«ЕСЕПКИН И ПУСТОТА»
По Москве гуляют слухи о том, что на каких-то интернет-сайтах опубликована так называемая «Таблица Есепкина». Предполагается следующее. Во время написания «Космополиса архаики» гениальный литератор вынужден был изобрести, вывести некое универсальное уравнение, создать «рамку», позволяющую проверять (всесторонне) текстовую гармонию. В итоге автора культовой книги о загробном мире постигло разочарование, ибо проверки на соответствие условно-абсолютному качеству не выдержала практически ни одна строфа русской классической поэзии. Говорят, проверке подлежала лишь оригинальная поэзия. Действительно, скверный анекдот. Прозаические тексты, разумеется, никто не рискнёт подвергнуть алгебраическому анализу, в них, безусловно, содержится лексическая какофония, переводы также выносятся за скобки, а вот поэтическую Музу, право, жаль. Не секрет, поэты глухи к своему слову, уж если нечто написали, любят это смертельною любовью. «Ай да Пушкин…» -- невинный тонкоголосый возглас скучающего повесы. Александр Сергеевич хотя право имел на восторги. За Барковым он в силу дара облагородил поэтическую словесность, правда, от скабрезностей и в стихотворных текстах, и в эпистолах не удержался. Если Пушкин сумбурен и слаб, он слаб в сравнении. Когда появился «Космополис архаики», возникла (после более чем полуторавековой паузы) уникальная возможность сравнить канонические тексты «солнца русской поэзии» с иным эталонным письмом. Выводы пусть делают лингвисты, литературоведы. Ныне они явно обременены догмой, её тяжести возможно избавиться разве новому Белинскому. Но где современный неистовый Виссарион? Его нет, как нет и великой литературы.

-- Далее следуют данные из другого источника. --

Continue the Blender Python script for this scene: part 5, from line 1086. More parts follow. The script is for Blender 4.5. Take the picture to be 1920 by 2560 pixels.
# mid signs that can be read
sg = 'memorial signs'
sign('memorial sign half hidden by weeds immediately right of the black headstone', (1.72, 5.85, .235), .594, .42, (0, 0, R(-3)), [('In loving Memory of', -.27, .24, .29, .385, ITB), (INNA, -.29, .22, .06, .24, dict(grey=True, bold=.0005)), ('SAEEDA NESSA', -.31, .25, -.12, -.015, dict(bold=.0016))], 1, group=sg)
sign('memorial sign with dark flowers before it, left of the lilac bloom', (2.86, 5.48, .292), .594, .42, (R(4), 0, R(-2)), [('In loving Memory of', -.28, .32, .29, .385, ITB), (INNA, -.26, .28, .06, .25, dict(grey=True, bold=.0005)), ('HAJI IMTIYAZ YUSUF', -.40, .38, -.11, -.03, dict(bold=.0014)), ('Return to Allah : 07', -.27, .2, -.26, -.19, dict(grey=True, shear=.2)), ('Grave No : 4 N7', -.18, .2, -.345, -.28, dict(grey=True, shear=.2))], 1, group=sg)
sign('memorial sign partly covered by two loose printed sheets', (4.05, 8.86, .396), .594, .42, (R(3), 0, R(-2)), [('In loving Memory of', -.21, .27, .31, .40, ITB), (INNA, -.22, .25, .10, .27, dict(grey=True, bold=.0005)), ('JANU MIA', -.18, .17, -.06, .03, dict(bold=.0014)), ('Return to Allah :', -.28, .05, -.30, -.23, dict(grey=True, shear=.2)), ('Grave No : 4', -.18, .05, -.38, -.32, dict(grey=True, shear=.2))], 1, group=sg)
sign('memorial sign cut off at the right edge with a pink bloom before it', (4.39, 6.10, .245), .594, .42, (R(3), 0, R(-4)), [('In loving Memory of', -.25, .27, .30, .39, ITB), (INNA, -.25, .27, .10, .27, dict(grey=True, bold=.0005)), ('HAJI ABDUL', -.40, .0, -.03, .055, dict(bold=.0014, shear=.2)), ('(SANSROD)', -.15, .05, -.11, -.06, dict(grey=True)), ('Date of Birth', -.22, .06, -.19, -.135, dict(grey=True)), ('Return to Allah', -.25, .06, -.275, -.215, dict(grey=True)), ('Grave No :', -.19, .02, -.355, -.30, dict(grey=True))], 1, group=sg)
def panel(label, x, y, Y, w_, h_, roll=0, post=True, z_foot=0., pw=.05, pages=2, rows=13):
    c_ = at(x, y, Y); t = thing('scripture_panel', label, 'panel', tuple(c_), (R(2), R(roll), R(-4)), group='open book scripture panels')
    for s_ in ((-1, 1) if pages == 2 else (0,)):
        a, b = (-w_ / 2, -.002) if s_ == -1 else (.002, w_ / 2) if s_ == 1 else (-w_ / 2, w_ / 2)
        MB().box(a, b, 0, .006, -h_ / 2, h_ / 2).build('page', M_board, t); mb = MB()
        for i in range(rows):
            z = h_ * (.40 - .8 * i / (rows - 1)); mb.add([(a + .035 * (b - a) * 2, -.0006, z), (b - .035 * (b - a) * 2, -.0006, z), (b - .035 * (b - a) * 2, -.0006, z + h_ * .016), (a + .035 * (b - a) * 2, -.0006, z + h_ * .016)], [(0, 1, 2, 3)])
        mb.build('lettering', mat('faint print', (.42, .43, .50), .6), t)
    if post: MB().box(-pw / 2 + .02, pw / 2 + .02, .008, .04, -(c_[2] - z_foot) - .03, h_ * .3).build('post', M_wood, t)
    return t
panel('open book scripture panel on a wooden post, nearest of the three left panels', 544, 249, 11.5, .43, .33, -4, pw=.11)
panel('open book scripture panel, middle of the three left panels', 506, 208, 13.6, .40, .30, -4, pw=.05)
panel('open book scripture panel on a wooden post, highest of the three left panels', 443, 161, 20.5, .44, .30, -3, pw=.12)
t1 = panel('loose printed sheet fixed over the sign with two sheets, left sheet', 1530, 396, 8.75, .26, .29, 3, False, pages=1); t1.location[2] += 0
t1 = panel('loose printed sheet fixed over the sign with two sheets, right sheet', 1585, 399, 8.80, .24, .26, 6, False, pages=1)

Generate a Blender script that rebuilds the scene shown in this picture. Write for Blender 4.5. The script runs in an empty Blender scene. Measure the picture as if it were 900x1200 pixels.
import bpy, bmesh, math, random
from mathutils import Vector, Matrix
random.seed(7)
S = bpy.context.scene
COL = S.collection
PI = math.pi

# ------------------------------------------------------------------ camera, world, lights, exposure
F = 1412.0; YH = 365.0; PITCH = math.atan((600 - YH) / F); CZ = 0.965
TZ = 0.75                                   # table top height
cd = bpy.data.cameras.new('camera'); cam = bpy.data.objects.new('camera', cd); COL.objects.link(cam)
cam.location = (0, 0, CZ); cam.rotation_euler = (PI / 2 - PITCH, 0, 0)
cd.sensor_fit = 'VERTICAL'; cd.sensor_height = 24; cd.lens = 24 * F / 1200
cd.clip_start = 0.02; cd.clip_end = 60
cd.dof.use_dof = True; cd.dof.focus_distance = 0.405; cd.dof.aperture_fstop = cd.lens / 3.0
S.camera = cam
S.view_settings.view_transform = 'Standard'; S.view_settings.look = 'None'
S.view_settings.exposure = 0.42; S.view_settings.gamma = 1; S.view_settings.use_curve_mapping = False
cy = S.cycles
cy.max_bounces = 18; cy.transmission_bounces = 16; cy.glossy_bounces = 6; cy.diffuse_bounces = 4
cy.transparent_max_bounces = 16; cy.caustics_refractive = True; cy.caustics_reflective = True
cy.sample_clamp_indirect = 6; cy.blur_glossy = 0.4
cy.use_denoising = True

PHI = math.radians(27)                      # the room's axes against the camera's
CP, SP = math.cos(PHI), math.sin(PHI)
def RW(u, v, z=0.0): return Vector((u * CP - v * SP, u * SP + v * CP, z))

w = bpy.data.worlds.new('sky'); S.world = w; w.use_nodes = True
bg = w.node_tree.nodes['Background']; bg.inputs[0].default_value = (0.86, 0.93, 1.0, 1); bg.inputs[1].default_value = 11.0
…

Вспомним, гениальная критика всегда существовала в эпоху бытования выдающихся художников. Яков Есепкин – исключение, его «Космополис архаики» -- исключение невозможное, поэтому ожидать приятия гениального поэтического эпоса либо собственно литераторами-современниками, либо критиками нельзя. К тому же в абсолютной степени не ясна природа самой книги, до Есепкина русская литература даже опосредованно не соотносилась с античной каноникой, «Космополис архаики» по сути уничтожил и эту догму. Читайте, кто не читал, убеждайтесь: литературный феномен реален, материален, исчезнет в одном из очарованных (им же) мест Интернета, явится в другом. «Космополис архаики» посвящён странствиям, скитаниям по мирам, городам и весям, давно не существующим. И сам Есепкин суть очарованный странникъ, его полисы чудеснее нынешних и покрытых пеплом великолепных мировых столиц. Пожалуй, единственная связующая нить с реальностью – неотрицание торжества всемирного зла, в «Космополисе архаики» можно избавиться всего, только не предательства. Совсем не случайно рядом с главным героем здесь всегда присутствуют великие исторические «продавцы» (ударение на втором слоге), многие из них выходят на свет впервые как раз в книге. Клио их маскировала, Есепкин аккуратно снимает исторические флеорные маски. Даже не так. Не снимает их, но понуждает величайших замаскированных злодеев к снятию розовых шелков и прекращению маскарада. Постфактум, когда узнавание состоялось, все вновь равны, однако такое страшное равенство делается возможным в загробном мире. Не исключено, перенос действия в мир иной понадобился Есепкину для решения простой задачи, чтобы не утруждать себя необходимостью доказывать невеждам реальность отсутствия времени. Хронос повержен, действие не имеет начала и завершения. Помимо неутруждения игрою в бисер с глупцами, Яков Есепкин открывает перед Музою немыслимые возможности, он не только создаёт новейший лексический словарь и, в качестве его торжественной части, скорбный всечувственный тезаурис, а и с математической точностью ломает урочную тонику, меняет за Тютчевым местоположение ударений, безударные слоги обретают реквиемную ударность, результатом становится невероятное по эмоциональной мощи звучание Слова.
Эстетика «Космополиса архаики» за гранью выученных вековых уроков, открытые уроки Есепкина возносят их участников к безвоздушным высотам. Воздуха и для лёгкого дыхания в полисах нет, воздух нужен живым, царство теней уберегает всякого странствующего, скитальца небесного от губительной среды, преображая и обращая в собственную тень, по возвращении назад чудодейственный озон будет посвящённых беречь вневременно. И главное. «Космополис архаики» не стал бы вершинным произведением русской поэзии ещё при непременном условии: когда б не имел безупречной формы. Ах, оспорить бы приоритетность (кому, ну не Акунину ж с Пелевиным, да хоть кому – стилистов несть), не получается, канон и форма не позволяют.